§ TASK DETAILS:
Look for "scene" in the listing below. Gather each line that contains it.

§ AVAILABLE DATA:
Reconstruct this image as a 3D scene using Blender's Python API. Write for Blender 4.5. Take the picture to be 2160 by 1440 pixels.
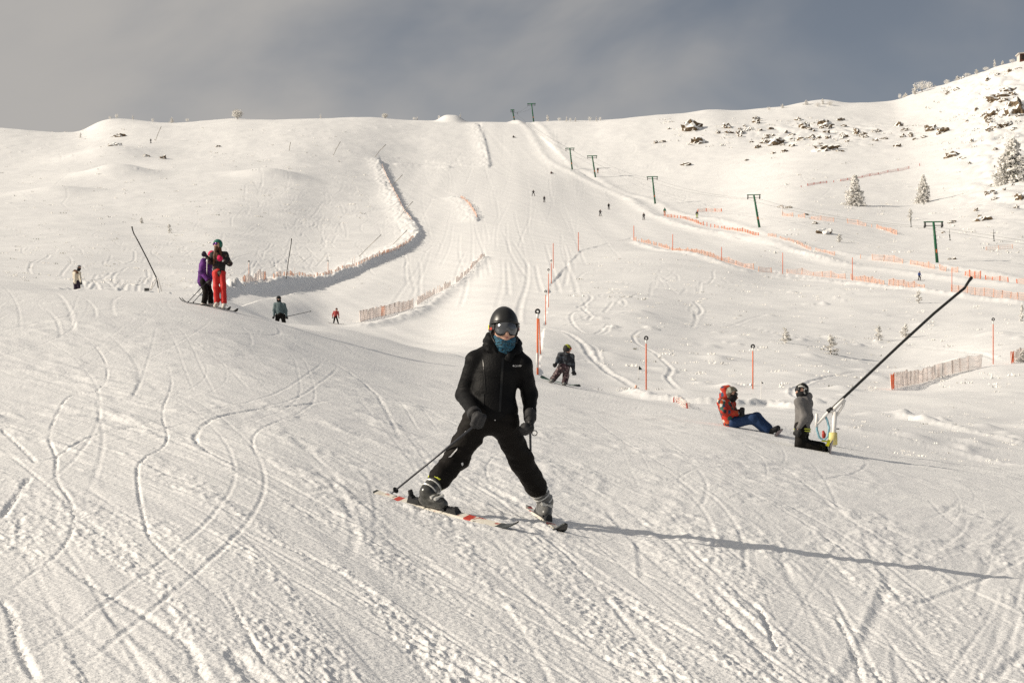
import bpy, math, random
import numpy as np
from mathutils import Vector, Matrix, Quaternion
from mathutils.bvhtree import BVHTree

random.seed(7); RNG = np.random.default_rng(7)
for o in list(bpy.data.objects): bpy.data.objects.remove(o)
SC = bpy.context.scene
COL = SC.collection
# ------------------------------------------------------------------ camera
F = 4200.0      # focal length in pixels of a 2160 px wide frame (70 mm lens)
Y0 = 1100.0     # pixel row of the eye-level horizon (rising front of the lens)
cam = bpy.data.cameras.new('camera'); camo = bpy.data.objects.new('camera', cam); COL.objects.link(camo)
cam.lens = 70; cam.sensor_width = 36; cam.shift_y = (Y0 - 720) / 2160
cam.clip_start = 0.1; cam.clip_end = 6000
camo.location = (0, 0, 0); camo.rotation_euler = (math.radians(90), 0, 0)
SC.camera = camo
# ------------------------------------------------------------------ sun and sky
SUN_EL = math.radians(27)
SUN_AZ = math.radians(9.0)       # how far the sun stands on the camera's side of due left
sun_dir = Vector((-math.cos(SUN_EL) * math.cos(SUN_AZ), -math.cos(SUN_EL) * math.sin(SUN_AZ), math.sin(SUN_EL)))
sl = bpy.data.lights.new('sun', 'SUN'); so = bpy.data.objects.new('sun', sl); COL.objects.link(so)
sl.energy = 3.7; sl.angle = math.radians(0.6); sl.color = (1.0, 0.895, 0.745)
so.rotation_euler = sun_dir.to_track_quat('Z', 'Y').to_euler()
W = bpy.data.worlds.new('World'); SC.world = W; W.use_nodes = True
nt = W.node_tree; nt.nodes.clear()
def N(tree, t, **kw):
    n = tree.nodes.new(t)
    for k, v in kw.items(): setattr(n, k, v)
    return n
wo = N(nt, 'ShaderNodeOutputWorld'); bg = N(nt, 'ShaderNodeBackground')
sky = N(nt, 'ShaderNodeTexSky'); sky.sky_type = 'NISHITA'; sky.sun_disc = False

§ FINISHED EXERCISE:
Reconstruct this image as a 3D scene using Blender's Python API. Write for Blender 4.5. Take the picture to be 2160 by 1440 pixels.
SC = bpy.context.scene